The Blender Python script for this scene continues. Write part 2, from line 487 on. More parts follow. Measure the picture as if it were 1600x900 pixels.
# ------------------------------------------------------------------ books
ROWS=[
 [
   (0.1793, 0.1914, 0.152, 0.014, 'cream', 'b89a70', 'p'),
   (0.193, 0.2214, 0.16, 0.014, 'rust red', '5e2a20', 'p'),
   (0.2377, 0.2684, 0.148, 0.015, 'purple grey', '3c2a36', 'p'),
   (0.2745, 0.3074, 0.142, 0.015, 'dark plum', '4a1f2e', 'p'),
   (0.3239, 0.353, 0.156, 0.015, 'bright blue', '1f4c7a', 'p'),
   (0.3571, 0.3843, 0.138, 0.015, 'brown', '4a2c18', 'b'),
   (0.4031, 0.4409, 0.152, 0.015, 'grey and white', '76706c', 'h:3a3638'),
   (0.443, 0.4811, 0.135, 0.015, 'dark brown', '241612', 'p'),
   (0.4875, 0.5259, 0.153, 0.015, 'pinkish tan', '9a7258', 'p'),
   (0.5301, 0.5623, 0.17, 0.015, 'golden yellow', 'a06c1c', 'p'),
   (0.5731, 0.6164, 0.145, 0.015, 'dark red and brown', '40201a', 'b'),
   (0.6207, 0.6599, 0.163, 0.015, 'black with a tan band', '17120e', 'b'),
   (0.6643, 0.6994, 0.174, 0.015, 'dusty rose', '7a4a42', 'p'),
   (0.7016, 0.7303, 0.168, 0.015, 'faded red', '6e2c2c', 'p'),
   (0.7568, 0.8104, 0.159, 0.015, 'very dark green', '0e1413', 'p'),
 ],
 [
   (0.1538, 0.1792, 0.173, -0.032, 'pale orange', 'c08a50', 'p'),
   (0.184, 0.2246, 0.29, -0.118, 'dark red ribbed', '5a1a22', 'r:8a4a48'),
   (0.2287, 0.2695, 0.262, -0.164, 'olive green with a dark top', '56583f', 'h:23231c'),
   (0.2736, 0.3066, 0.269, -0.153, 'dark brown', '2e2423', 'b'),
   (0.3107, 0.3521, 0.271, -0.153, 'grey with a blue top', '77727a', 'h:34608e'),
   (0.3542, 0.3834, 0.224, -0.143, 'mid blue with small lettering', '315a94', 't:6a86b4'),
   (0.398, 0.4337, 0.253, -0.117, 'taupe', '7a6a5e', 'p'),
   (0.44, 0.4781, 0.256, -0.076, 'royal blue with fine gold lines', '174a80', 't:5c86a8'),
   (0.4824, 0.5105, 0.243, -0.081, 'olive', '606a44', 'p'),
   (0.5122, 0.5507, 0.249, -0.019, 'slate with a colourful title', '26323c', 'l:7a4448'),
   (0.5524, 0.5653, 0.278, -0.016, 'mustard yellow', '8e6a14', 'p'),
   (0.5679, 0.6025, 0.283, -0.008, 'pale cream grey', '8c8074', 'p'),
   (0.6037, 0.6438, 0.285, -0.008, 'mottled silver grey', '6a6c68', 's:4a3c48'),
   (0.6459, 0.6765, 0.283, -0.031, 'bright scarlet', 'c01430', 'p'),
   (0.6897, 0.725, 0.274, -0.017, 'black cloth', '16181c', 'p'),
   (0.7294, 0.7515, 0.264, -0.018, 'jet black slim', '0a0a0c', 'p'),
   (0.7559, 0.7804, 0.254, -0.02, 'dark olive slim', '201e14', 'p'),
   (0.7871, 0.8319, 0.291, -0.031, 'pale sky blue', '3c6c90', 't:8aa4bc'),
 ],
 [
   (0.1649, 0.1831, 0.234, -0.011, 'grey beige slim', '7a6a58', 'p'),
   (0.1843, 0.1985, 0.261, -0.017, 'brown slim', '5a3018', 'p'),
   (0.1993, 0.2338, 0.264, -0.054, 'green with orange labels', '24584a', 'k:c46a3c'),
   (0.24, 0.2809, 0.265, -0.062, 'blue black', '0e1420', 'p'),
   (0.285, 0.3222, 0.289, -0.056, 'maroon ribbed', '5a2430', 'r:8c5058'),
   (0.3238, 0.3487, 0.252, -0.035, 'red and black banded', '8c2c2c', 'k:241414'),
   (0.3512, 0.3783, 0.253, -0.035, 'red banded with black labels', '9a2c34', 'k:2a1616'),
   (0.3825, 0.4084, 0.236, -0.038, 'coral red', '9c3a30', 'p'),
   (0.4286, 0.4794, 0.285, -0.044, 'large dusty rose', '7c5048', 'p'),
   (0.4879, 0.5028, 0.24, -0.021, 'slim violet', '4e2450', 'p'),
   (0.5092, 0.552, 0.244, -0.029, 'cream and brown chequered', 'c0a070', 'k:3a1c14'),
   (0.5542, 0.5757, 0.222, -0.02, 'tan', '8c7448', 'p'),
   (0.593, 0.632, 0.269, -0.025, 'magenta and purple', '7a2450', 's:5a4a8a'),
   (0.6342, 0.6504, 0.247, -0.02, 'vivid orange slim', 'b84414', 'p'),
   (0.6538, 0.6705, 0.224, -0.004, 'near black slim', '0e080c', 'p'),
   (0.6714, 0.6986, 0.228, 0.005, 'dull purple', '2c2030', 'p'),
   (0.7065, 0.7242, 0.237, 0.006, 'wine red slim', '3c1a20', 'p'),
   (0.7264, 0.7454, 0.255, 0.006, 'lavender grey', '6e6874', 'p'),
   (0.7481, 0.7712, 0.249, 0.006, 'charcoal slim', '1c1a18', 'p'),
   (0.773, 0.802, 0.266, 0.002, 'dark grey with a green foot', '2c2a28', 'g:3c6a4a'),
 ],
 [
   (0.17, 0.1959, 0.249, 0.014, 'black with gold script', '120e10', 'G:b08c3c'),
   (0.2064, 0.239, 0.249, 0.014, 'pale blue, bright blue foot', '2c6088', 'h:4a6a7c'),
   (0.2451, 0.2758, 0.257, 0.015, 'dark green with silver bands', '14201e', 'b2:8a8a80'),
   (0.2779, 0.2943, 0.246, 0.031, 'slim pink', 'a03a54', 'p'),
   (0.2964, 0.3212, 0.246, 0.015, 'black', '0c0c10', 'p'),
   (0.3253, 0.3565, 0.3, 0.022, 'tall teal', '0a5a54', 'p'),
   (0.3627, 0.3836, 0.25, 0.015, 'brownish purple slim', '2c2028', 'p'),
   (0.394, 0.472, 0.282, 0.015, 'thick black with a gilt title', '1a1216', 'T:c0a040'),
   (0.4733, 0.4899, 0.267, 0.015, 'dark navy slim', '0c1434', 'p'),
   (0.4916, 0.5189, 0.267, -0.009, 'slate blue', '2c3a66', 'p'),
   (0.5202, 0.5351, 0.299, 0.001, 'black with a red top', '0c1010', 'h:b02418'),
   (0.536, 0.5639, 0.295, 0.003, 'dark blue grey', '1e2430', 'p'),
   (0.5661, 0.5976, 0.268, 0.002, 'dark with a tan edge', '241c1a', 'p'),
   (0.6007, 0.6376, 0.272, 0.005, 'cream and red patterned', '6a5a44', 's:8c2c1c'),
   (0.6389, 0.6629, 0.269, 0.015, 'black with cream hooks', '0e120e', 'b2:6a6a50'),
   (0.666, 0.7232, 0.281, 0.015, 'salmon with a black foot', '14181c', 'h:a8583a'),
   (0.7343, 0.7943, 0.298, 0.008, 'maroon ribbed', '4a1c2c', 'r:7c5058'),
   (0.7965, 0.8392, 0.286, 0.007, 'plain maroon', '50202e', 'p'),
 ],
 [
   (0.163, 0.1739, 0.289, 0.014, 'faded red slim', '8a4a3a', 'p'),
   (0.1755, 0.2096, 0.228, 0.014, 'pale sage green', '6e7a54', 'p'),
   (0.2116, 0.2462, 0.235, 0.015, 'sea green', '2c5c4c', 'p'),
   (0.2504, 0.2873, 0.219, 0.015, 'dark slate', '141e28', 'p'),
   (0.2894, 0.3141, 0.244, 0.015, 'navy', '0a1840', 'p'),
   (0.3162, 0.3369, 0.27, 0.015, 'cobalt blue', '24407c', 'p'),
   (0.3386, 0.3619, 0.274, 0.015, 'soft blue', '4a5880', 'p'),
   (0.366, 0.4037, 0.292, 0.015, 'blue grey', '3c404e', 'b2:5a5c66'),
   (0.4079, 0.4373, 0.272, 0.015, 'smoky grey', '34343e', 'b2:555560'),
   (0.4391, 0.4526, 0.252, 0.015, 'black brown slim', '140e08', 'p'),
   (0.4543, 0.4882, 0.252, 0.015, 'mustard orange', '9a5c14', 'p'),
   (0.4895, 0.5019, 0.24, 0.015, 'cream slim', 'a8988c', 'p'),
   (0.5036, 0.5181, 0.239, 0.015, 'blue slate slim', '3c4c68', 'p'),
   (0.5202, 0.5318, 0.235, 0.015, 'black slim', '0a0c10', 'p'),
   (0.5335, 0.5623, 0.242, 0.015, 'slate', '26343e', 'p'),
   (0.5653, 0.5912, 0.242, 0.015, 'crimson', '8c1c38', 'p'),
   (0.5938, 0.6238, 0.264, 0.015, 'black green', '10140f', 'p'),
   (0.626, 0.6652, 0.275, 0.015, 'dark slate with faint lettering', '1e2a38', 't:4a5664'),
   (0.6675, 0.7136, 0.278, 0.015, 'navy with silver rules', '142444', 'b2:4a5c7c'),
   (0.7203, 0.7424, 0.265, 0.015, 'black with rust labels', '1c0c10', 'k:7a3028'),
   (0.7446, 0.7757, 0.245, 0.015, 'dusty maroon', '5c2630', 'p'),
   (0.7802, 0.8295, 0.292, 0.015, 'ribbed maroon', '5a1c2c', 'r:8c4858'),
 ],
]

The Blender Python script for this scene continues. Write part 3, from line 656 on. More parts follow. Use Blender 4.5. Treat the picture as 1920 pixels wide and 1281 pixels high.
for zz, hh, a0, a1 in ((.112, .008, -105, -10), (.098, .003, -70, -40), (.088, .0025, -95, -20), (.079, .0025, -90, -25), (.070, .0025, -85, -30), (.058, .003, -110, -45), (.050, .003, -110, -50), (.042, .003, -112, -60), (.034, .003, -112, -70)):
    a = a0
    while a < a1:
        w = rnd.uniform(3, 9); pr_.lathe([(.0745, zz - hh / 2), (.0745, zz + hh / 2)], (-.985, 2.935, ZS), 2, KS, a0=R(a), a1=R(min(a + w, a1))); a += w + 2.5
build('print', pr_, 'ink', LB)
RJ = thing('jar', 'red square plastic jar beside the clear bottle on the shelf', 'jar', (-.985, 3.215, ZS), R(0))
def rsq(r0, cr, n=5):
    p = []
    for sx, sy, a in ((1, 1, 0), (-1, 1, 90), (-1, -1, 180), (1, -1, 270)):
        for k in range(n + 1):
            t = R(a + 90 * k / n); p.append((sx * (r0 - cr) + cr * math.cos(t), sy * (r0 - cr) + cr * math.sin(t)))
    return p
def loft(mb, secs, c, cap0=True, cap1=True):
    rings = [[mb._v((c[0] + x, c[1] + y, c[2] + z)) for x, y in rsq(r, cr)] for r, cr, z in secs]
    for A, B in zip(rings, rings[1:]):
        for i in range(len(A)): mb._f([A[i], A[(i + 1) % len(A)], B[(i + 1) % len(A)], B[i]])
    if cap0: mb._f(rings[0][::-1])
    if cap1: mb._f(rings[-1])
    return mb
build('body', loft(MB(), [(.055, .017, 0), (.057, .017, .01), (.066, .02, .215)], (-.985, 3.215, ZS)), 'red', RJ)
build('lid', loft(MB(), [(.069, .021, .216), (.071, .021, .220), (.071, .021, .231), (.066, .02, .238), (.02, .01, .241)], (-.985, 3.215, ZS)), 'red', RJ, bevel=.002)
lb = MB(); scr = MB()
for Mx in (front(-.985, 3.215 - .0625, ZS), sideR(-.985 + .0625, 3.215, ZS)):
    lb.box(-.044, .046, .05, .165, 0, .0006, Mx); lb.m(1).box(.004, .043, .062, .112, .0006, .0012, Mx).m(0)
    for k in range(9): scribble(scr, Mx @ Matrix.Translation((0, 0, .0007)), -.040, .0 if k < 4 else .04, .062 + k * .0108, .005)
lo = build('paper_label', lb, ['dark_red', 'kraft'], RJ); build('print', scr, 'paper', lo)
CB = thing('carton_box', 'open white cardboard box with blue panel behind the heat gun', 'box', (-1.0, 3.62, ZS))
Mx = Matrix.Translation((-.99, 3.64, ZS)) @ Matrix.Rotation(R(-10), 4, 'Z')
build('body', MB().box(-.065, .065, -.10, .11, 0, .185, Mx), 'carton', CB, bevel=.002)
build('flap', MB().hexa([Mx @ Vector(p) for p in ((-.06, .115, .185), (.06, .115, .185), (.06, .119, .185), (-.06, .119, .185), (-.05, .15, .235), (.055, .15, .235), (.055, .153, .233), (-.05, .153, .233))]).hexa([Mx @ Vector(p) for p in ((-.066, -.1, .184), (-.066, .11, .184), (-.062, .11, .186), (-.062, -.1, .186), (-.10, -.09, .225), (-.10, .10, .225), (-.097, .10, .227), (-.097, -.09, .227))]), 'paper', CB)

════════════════

# Written exercise
Collect the complete line wherever the string "picture" appears in the records.

# Answer
The Blender Python script for this scene continues. Write part 2, from line 487 on. More parts follow. Measure the picture as if it were 1600x900 pixels.
The Blender Python script for this scene continues. Write part 3, from line 656 on. More parts follow. Use Blender 4.5. Treat the picture as 1920 pixels wide and 1281 pixels high.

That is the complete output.